• [Extracted records]:

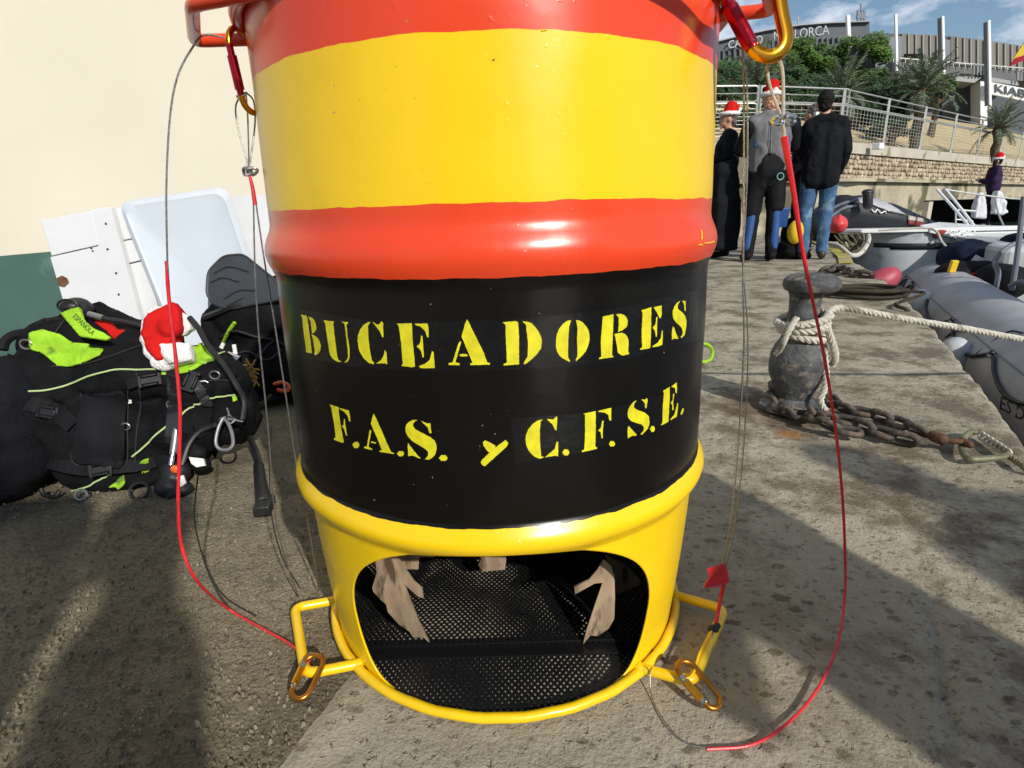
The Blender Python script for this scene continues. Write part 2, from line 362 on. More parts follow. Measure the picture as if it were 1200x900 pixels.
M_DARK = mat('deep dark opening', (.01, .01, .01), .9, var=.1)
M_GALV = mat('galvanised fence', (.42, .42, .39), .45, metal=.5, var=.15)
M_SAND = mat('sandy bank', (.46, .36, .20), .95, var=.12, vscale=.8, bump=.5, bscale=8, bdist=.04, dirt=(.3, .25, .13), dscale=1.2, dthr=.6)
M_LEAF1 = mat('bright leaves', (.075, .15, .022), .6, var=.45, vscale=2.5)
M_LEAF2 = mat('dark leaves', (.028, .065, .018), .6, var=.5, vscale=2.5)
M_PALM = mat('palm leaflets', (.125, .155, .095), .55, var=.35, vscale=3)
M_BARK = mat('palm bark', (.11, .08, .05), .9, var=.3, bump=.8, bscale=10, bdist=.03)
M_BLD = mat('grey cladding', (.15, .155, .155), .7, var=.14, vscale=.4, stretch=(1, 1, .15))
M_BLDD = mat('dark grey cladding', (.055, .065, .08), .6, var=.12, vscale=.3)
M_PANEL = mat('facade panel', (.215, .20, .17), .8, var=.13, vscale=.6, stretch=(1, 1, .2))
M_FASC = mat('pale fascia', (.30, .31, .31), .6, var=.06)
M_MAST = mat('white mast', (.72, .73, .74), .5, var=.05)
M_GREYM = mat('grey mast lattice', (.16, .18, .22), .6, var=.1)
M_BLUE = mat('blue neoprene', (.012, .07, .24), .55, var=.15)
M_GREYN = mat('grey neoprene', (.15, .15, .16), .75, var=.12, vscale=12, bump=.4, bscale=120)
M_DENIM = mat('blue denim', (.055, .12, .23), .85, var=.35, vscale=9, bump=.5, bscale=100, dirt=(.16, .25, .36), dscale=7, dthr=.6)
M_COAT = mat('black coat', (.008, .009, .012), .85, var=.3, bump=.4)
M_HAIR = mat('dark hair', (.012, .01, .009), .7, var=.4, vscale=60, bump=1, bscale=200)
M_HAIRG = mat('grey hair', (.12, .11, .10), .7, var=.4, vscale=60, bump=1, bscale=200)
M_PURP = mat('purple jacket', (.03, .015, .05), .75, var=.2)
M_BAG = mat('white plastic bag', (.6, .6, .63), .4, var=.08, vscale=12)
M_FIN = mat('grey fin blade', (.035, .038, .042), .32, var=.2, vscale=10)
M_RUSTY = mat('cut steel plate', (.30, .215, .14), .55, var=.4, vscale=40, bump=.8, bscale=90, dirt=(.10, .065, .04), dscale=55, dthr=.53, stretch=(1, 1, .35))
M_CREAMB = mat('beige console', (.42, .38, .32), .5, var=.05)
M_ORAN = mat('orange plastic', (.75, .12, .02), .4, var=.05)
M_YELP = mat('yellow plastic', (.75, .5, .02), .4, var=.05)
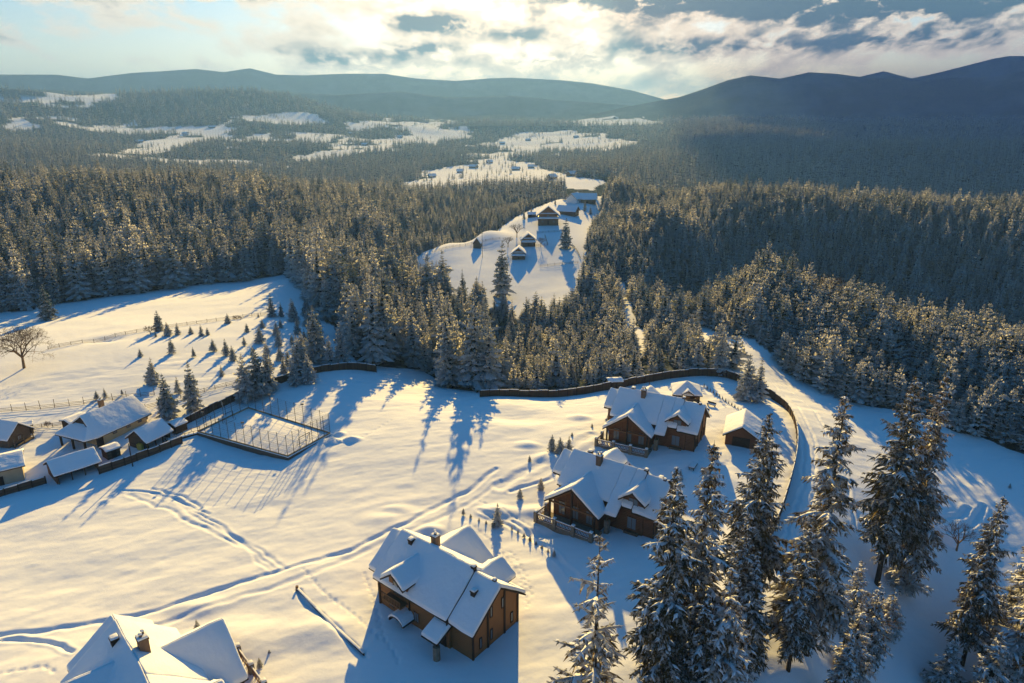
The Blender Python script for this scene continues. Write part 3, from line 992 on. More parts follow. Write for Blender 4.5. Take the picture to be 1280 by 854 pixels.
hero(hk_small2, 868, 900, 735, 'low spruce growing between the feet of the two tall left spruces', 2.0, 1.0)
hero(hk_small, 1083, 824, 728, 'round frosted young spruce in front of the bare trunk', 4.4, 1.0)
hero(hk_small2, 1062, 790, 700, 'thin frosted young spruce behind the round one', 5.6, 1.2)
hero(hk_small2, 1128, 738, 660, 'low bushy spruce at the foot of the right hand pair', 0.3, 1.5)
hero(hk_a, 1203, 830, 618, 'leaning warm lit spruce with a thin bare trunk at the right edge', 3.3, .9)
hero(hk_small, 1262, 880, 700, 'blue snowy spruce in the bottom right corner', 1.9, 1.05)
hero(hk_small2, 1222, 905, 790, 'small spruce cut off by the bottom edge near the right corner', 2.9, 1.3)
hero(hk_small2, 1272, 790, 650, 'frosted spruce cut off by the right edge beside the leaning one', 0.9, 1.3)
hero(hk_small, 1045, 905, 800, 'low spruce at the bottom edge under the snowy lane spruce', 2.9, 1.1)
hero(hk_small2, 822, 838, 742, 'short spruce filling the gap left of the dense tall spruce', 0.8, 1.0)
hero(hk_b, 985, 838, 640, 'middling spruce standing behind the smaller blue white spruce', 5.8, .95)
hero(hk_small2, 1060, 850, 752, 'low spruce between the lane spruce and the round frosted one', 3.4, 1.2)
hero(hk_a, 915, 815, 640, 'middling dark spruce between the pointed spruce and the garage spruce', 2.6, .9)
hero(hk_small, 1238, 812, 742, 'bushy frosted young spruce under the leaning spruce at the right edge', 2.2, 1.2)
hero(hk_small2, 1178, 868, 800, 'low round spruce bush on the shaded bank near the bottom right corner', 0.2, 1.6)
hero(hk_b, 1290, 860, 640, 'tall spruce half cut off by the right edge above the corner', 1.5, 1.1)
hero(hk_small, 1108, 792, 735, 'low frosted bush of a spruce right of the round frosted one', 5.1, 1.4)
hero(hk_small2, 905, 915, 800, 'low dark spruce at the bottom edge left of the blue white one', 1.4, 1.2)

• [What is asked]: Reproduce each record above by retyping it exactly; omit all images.

• [Result for this task]:
The Blender Python script for this scene continues. Write part 2, from line 362 on. More parts follow. Measure the picture as if it were 1200x900 pixels.
M_DARK = mat('deep dark opening', (.01, .01, .01), .9, var=.1)
M_GALV = mat('galvanised fence', (.42, .42, .39), .45, metal=.5, var=.15)
M_SAND = mat('sandy bank', (.46, .36, .20), .95, var=.12, vscale=.8, bump=.5, bscale=8, bdist=.04, dirt=(.3, .25, .13), dscale=1.2, dthr=.6)
M_LEAF1 = mat('bright leaves', (.075, .15, .022), .6, var=.45, vscale=2.5)
M_LEAF2 = mat('dark leaves', (.028, .065, .018), .6, var=.5, vscale=2.5)
M_PALM = mat('palm leaflets', (.125, .155, .095), .55, var=.35, vscale=3)
M_BARK = mat('palm bark', (.11, .08, .05), .9, var=.3, bump=.8, bscale=10, bdist=.03)
M_BLD = mat('grey cladding', (.15, .155, .155), .7, var=.14, vscale=.4, stretch=(1, 1, .15))
M_BLDD = mat('dark grey cladding', (.055, .065, .08), .6, var=.12, vscale=.3)
M_PANEL = mat('facade panel', (.215, .20, .17), .8, var=.13, vscale=.6, stretch=(1, 1, .2))
M_FASC = mat('pale fascia', (.30, .31, .31), .6, var=.06)
M_MAST = mat('white mast', (.72, .73, .74), .5, var=.05)
M_GREYM = mat('grey mast lattice', (.16, .18, .22), .6, var=.1)
M_BLUE = mat('blue neoprene', (.012, .07, .24), .55, var=.15)
M_GREYN = mat('grey neoprene', (.15, .15, .16), .75, var=.12, vscale=12, bump=.4, bscale=120)
M_DENIM = mat('blue denim', (.055, .12, .23), .85, var=.35, vscale=9, bump=.5, bscale=100, dirt=(.16, .25, .36), dscale=7, dthr=.6)
M_COAT = mat('black coat', (.008, .009, .012), .85, var=.3, bump=.4)
M_HAIR = mat('dark hair', (.012, .01, .009), .7, var=.4, vscale=60, bump=1, bscale=200)
M_HAIRG = mat('grey hair', (.12, .11, .10), .7, var=.4, vscale=60, bump=1, bscale=200)
M_PURP = mat('purple jacket', (.03, .015, .05), .75, var=.2)
M_BAG = mat('white plastic bag', (.6, .6, .63), .4, var=.08, vscale=12)
M_FIN = mat('grey fin blade', (.035, .038, .042), .32, var=.2, vscale=10)
M_RUSTY = mat('cut steel plate', (.30, .215, .14), .55, var=.4, vscale=40, bump=.8, bscale=90, dirt=(.10, .065, .04), dscale=55, dthr=.53, stretch=(1, 1, .35))
M_CREAMB = mat('beige console', (.42, .38, .32), .5, var=.05)
M_ORAN = mat('orange plastic', (.75, .12, .02), .4, var=.05)
M_YELP = mat('yellow plastic', (.75, .5, .02), .4, var=.05)
The Blender Python script for this scene continues. Write part 3, from line 992 on. More parts follow. Write for Blender 4.5. Take the picture to be 1280 by 854 pixels.
hero(hk_small2, 868, 900, 735, 'low spruce growing between the feet of the two tall left spruces', 2.0, 1.0)
hero(hk_small, 1083, 824, 728, 'round frosted young spruce in front of the bare trunk', 4.4, 1.0)
hero(hk_small2, 1062, 790, 700, 'thin frosted young spruce behind the round one', 5.6, 1.2)
hero(hk_small2, 1128, 738, 660, 'low bushy spruce at the foot of the right hand pair', 0.3, 1.5)
hero(hk_a, 1203, 830, 618, 'leaning warm lit spruce with a thin bare trunk at the right edge', 3.3, .9)
hero(hk_small, 1262, 880, 700, 'blue snowy spruce in the bottom right corner', 1.9, 1.05)
hero(hk_small2, 1222, 905, 790, 'small spruce cut off by the bottom edge near the right corner', 2.9, 1.3)
hero(hk_small2, 1272, 790, 650, 'frosted spruce cut off by the right edge beside the leaning one', 0.9, 1.3)
hero(hk_small, 1045, 905, 800, 'low spruce at the bottom edge under the snowy lane spruce', 2.9, 1.1)
hero(hk_small2, 822, 838, 742, 'short spruce filling the gap left of the dense tall spruce', 0.8, 1.0)
hero(hk_b, 985, 838, 640, 'middling spruce standing behind the smaller blue white spruce', 5.8, .95)
hero(hk_small2, 1060, 850, 752, 'low spruce between the lane spruce and the round frosted one', 3.4, 1.2)
hero(hk_a, 915, 815, 640, 'middling dark spruce between the pointed spruce and the garage spruce', 2.6, .9)
hero(hk_small, 1238, 812, 742, 'bushy frosted young spruce under the leaning spruce at the right edge', 2.2, 1.2)
hero(hk_small2, 1178, 868, 800, 'low round spruce bush on the shaded bank near the bottom right corner', 0.2, 1.6)
hero(hk_b, 1290, 860, 640, 'tall spruce half cut off by the right edge above the corner', 1.5, 1.1)
hero(hk_small, 1108, 792, 735, 'low frosted bush of a spruce right of the round frosted one', 5.1, 1.4)
hero(hk_small2, 905, 915, 800, 'low dark spruce at the bottom edge left of the blue white one', 1.4, 1.2)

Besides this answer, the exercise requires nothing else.